Sunday, November 27, 2005

Trusted Lieutenants Go Civilian! Say Hello To The "Executive Secretary"

After this recent addition to the "Trusted Lieutenant" Watch, I received a cordial email from Centcom assuring me that use of the phrase "al Qaeda in Iraq" eight times in a short press release represented nothing more than a concern for clarity. With that in mind, here's part of the latest dispatch out of Centcom (my bolds):
FOR IMMEDIATE RELEASE

GATEKEEPER, COURIER, CONFIDANT OF AL-ZARQAWI DEAD, SAYS RELATIVE

BAGHDAD, Iraq - A close family member as well as Coalition sources claimed earlier this week that a gatekeeper and confidant of Abu Mu'sab al-Zarqawi, Bilal Mahmud Awad Shebah, aka Abu Ubaydah, who reportedly met weekly with the leader of al-Qaeda in Iraq, is dead.

Abu Ubaydah was reportedly killed Oct. 14 when Coalition Forces raided several suspected terrorist hideouts in the Albu Ubayd neighborhood north of Ramadi. Although intelligence analysts assessed Abu Ubaydah was killed during the mid-October raids, they could not determine his death with certainty at that time.

In late November, Coalition Forces received information from knowledgeable sources and a close family member of Abu Ubaydah claiming independently that Zarqawi's confidant and gatekeeper was killed as a result of the Oct. 14 raids.

Detained members of al-Qaeda claim Abu Ubaydah served as an "executive secretary" for Zarqawi; met with Zarqawi frequently; served as a messenger and gatekeeper for Zarqawi; screened all messages and requests for meetings with Zarqawi; was one of Zarqawi's most trusted associates; provided Zarqawi with safe house locations; and used intimidation and death threats to gain the cooperation of the Iraqi people to support al Qaeda in Iraq terrorist activity.
Note the words and phrases used: gatekeeper, courier, confidant, messenger, trusted associate, executive secretary---and of course "al Qaeda in Iraq terrorist." All in one short press release about one man. It's almost as if the boys at Centcom got together and said, "You know TCR's Trusted Lieutenant Watch? Let's really give him something to chew on." The only term they left out is "Man Friday." I have little doubt we'll see that one soon.

The "Trusted Lieutenant" Watch is not meant solely as a dig at clumsy military spin. I post it because the way in which words are used---particularly by political and military leaders during wartime---often betrays underlying emotion and reality that the writer or speaker is trying to conceal: anger, concern, dishonesty, desperation. The Five O'Clock Follies during the Vietnam War were an example of this.
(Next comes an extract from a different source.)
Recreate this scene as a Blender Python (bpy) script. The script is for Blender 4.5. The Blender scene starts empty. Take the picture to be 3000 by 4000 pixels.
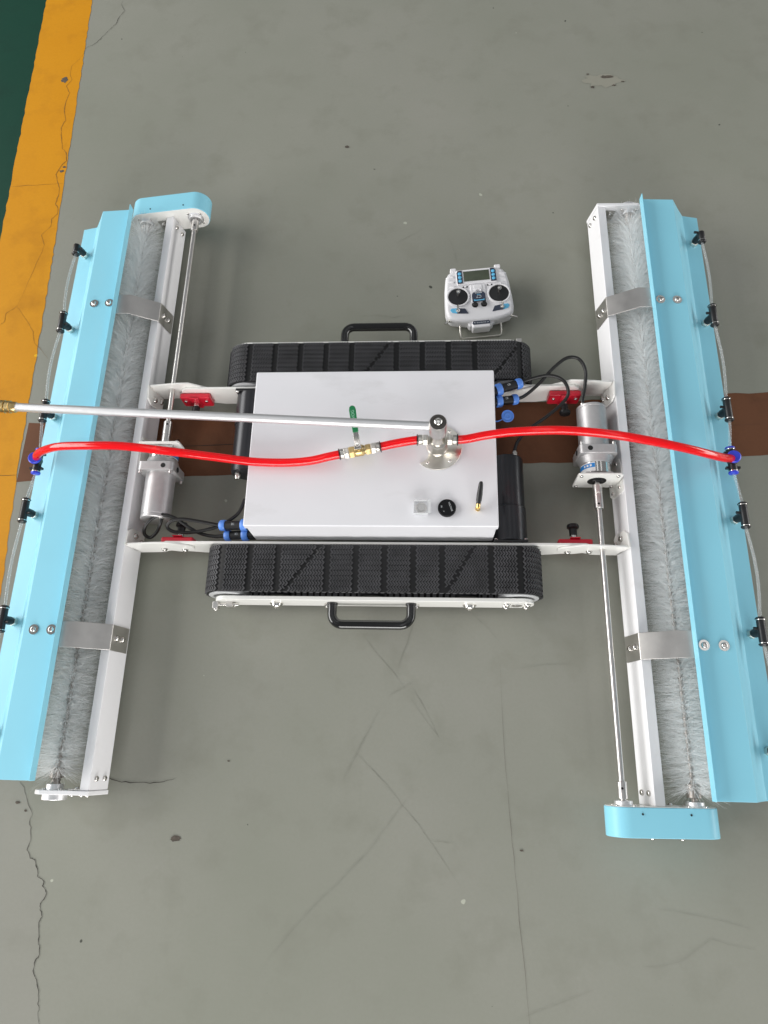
import bpy, math, random
import numpy as np
from mathutils import Vector, Matrix
random.seed(7)
PI = math.pi
S = bpy.context.scene
C = S.collection

# ------------------------------------------------------------------ camera
cd = bpy.data.cameras.new('camera')
cam = bpy.data.objects.new('camera', cd); C.objects.link(cam)
cam.location = (0.11265, -0.60439, 1.5)
cam.rotation_euler = (0.33205, 0.055366, 0.02213)
cd.sensor_fit = 'HORIZONTAL'; cd.sensor_width = 36.0
cd.lens = 36.0 * 2721.34 / 3000.0
cd.clip_start = 0.05; cd.clip_end = 100
S.camera = cam

# ------------------------------------------------------------------ world / lamps (workshop hall, daylight from a side window and an open door)
w = bpy.data.worlds.new('World'); S.world = w; w.use_nodes = True
bg = w.node_tree.nodes['Background']; bg.inputs[0].default_value = (0.93, 0.96, 1.0, 1); bg.inputs[1].default_value = 0.21
def area(name, loc, target, sx, sy, power, col=(1, 1, 1)):
    l = bpy.data.lights.new(name, 'AREA'); l.shape = 'RECTANGLE'; l.size = sx; l.size_y = sy; l.energy = power; l.color = col
    o = bpy.data.objects.new(name, l); C.objects.link(o); o.location = loc
    d = Vector(target) - Vector(loc); o.rotation_euler = d.to_track_quat('-Z', 'Y').to_euler()
    return o
area('side_window_light', (-7.2, 0.2, 3.0), (0, 0, 0.05), 9.5, 4.0, 830, (1.0, 0.99, 0.97))
area('open_door_light', (0.4, -6.0, 1.7), (0, 0, 0.1), 5.0, 2.6, 330, (1.0, 0.98, 0.96))
area('far_side_window_light', (8.2, 0.5, 1.35), (0, 0, 0.1), 9.0, 2.0, 370, (1.0, 0.98, 0.95))
for i, x in enumerate((-2.6, 0.4, 3.4)):
    area('roof_skylight', (x, 0.8, 5.6), (x, 0.8, 0), 0.7, 7.0, 15, (0.97, 0.99, 1.0))
S.view_settings.view_transform = 'Standard'; S.view_settings.look = 'None'
S.view_settings.exposure = 0.06; S.view_settings.gamma = 1.0
S.render.engine = 'CYCLES'
S.cycles.max_bounces = 16; S.cycles.diffuse_bounces = 14; S.cycles.transmission_bounces = 8; S.cycles.transparent_max_bounces = 40
S.cycles.use_denoising = True

# ------------------------------------------------------------------ materials
def new_mat(name):
    m = bpy.data.materials.new(name); m.use_nodes = True
    return m, m.node_tree.nodes, m.node_tree.links, m.node_tree.nodes['Principled BSDF']
def mat(name, col, rough=0.4, metal=0.0, coat=0.0, noise=0.0, nscale=30.0, bump=0.0, bscale=200.0, trans=0.0, alpha=1.0, spec=0.5, rvar=0.0):
    m, N, L, b = new_mat(name)
    b.inputs['Base Color'].default_value = (*col, 1); b.inputs['Roughness'].default_value = rough
    b.inputs['Metallic'].default_value = metal; b.inputs['Coat Weight'].default_value = coat; b.inputs['Coat Roughness'].default_value = 0.12
    b.inputs['Transmission Weight'].default_value = trans; b.inputs['Alpha'].default_value = alpha
    b.inputs['Specular IOR Level'].default_value = spec
    tc = N.new('ShaderNodeTexCoord')
    if noise or rvar:
        n = N.new('ShaderNodeTexNoise'); n.inputs['Scale'].default_value = nscale; n.inputs['Detail'].default_value = 6
        L.new(tc.outputs['Object'], n.inputs['Vector'])
        if noise:
            r = N.new('ShaderNodeValToRGB'); r.color_ramp.elements[0].position = .3; r.color_ramp.elements[1].position = .7
            r.color_ramp.elements[0].color = (*[c * (1 - noise) for c in col], 1); r.color_ramp.elements[1].color = (*[min(1, c * (1 + noise)) for c in col], 1)
            L.new(n.outputs['Fac'], r.inputs[0]); L.new(r.outputs[0], b.inputs['Base Color'])
        if rvar:
            mr = N.new('ShaderNodeMapRange'); mr.inputs['To Min'].default_value = rough - rvar; mr.inputs['To Max'].default_value = rough + rvar
            L.new(n.outputs['Fac'], mr.inputs['Value']); L.new(mr.outputs[0], b.inputs['Roughness'])
    if bump:
        n2 = N.new('ShaderNodeTexNoise'); n2.inputs['Scale'].default_value = bscale; n2.inputs['Detail'].default_value = 3
        L.new(tc.outputs['Object'], n2.inputs['Vector'])
        bp = N.new('ShaderNodeBump'); bp.inputs['Strength'].default_value = bump; bp.inputs['Distance'].default_value = 0.001
        L.new(n2.outputs['Fac'], bp.inputs['Height']); L.new(bp.outputs[0], b.inputs['Normal'])
    return m
def floor_mat(name, c1, c2, dark, rough, speck=True, big=1.3):
    m, N, L, b = new_mat(name)
    tc = N.new('ShaderNodeTexCoord')
    def noise(scale, detail=5, rgh=.55):
        n = N.new('ShaderNodeTexNoise'); n.inputs['Scale'].default_value = scale; n.inputs['Detail'].default_value = detail; n.inputs['Roughness'].default_value = rgh
        L.new(tc.outputs['Object'], n.inputs['Vector']); return n
    def mix(fac, a, bb):
        mx = N.new('ShaderNodeMix'); mx.data_type = 'RGBA'
        if hasattr(fac, 'links'): L.new(fac, mx.inputs[0])
        else: mx.inputs[0].default_value = fac
        for k, v in ((6, a), (7, bb)):
            if hasattr(v, 'links'): L.new(v, mx.inputs[k])
            else: mx.inputs[k].default_value = (*v, 1)
        return mx.outputs[2]
    def ramp(src, p0, p1):
        r = N.new('ShaderNodeValToRGB'); r.color_ramp.elements[0].position = p0; r.color_ramp.elements[1].position = p1
        L.new(src, r.inputs[0]); return r.outputs[0]
    big_n = noise(big, 7, .6); mid = noise(9, 6, .6); fine = noise(150, 3)
    col = mix(ramp(big_n.outputs['Fac'], .35, .68), c1, c2)
    col = mix(ramp(mid.outputs['Fac'], .52, .82), col, dark)
    mf = N.new('ShaderNodeMath'); mf.operation = 'MULTIPLY'; mf.inputs[1].default_value = .22
    L.new(ramp(fine.outputs['Fac'], .3, .8), mf.inputs[0])
    col = mix(mf.outputs[0], col, dark)
    bh = fine.outputs['Fac']
    if speck:   # paint chips, grit and pin holes
        v = N.new('ShaderNodeTexVoronoi'); v.inputs['Scale'].default_value = 15; v.inputs['Randomness'].default_value = 1
        wn = noise(30, 2)
        va = N.new('ShaderNodeVectorMath'); va.operation = 'MULTIPLY_ADD'; va.inputs[1].default_value = (.02, .02, .02)
        L.new(wn.outputs['Color'], va.inputs[0]); L.new(tc.outputs['Object'], va.inputs[2]); L.new(va.outputs[0], v.inputs['Vector'])
        sp = N.new('ShaderNodeSeparateColor'); L.new(v.outputs['Color'], sp.inputs[0])
        sz = N.new('ShaderNodeMath'); sz.operation = 'MULTIPLY'; sz.inputs[1].default_value = .075; 
        pw = N.new('ShaderNodeMath'); pw.operation = 'POWER'; pw.inputs[1].default_value = 3.0
        L.new(sp.outputs[0], pw.inputs[0]); L.new(pw.outputs[0], sz.inputs[0])
        lt = N.new('ShaderNodeMath'); lt.operation = 'LESS_THAN'; L.new(v.outputs['Distance'], lt.inputs[0]); L.new(sz.outputs[0], lt.inputs[1])
        pick = N.new('ShaderNodeMath'); pick.operation = 'GREATER_THAN'; pick.inputs[1].default_value = .3; L.new(sp.outputs[1], pick.inputs[0])
        spc = mix(pick.outputs[0], tuple(min(.8, c * 1.7) for c in c1), tuple(c * .3 for c in c1))
        col = mix(lt.outputs[0], col, spc)
    L.new(col, b.inputs['Base Color'])
    mr = N.new('ShaderNodeMapRange'); mr.inputs['To Min'].default_value = rough - .1; mr.inputs['To Max'].default_value = rough + .12
    L.new(mid.outputs['Fac'], mr.inputs['Value']); L.new(mr.outputs[0], b.inputs['Roughness'])
    b.inputs['Specular IOR Level'].default_value = .20
    wave = noise(14, 2)
    ad = N.new('ShaderNodeMath'); ad.operation = 'MULTIPLY_ADD'; ad.inputs[1].default_value = .12; L.new(bh, ad.inputs[0]); L.new(wave.outputs['Fac'], ad.inputs[2])
    bp = N.new('ShaderNodeBump'); bp.inputs['Strength'].default_value = .10; bp.inputs['Distance'].default_value = .004
    L.new(ad.outputs[0], bp.inputs['Height']); L.new(bp.outputs[0], b.inputs['Normal'])
    return m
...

When our military punches out a constant stream of breathless ham-handed missives about "trusted lieutenants" and "executive secretaries" while our casualties mount and conditions on the ground deteriorate, what does that say about the gap between reality and spin, and what does it imply for our ultimate success or failure in Iraq? And when a Thesaurus determines the content of a short press release about a single individual no one's ever heard of, what does that betray about the military's own confidence in how things are going?

5 Comments:

Anonymous Anonymous said...

you should be totally freaked out the Centcom are devoting resources to emailing people like you. Sin't there a war on?

seriously monitoring internal dissent is another sign you are being run by totalitarian religious nutters.

11/27/2005 8:22 AM  
Anonymous Anonymous said...

I hadn't noticed this, nice catch.

That puts the running tally of captured or killed Zarqawi lieutenants at 35.

11/27/2005 10:39 AM  
Anonymous Anonymous said...

I don't mind them not getting Zarqawi. His methods hurt AQ's stature among muslims; there's something about the way he casually blows up his fellow muslims at weddings, shopping malls, etc. that seems to irk large swaths of the arab population.

It might not make them love us, but at least Zarqawi is removing the idea of AQ member as wonderful hero.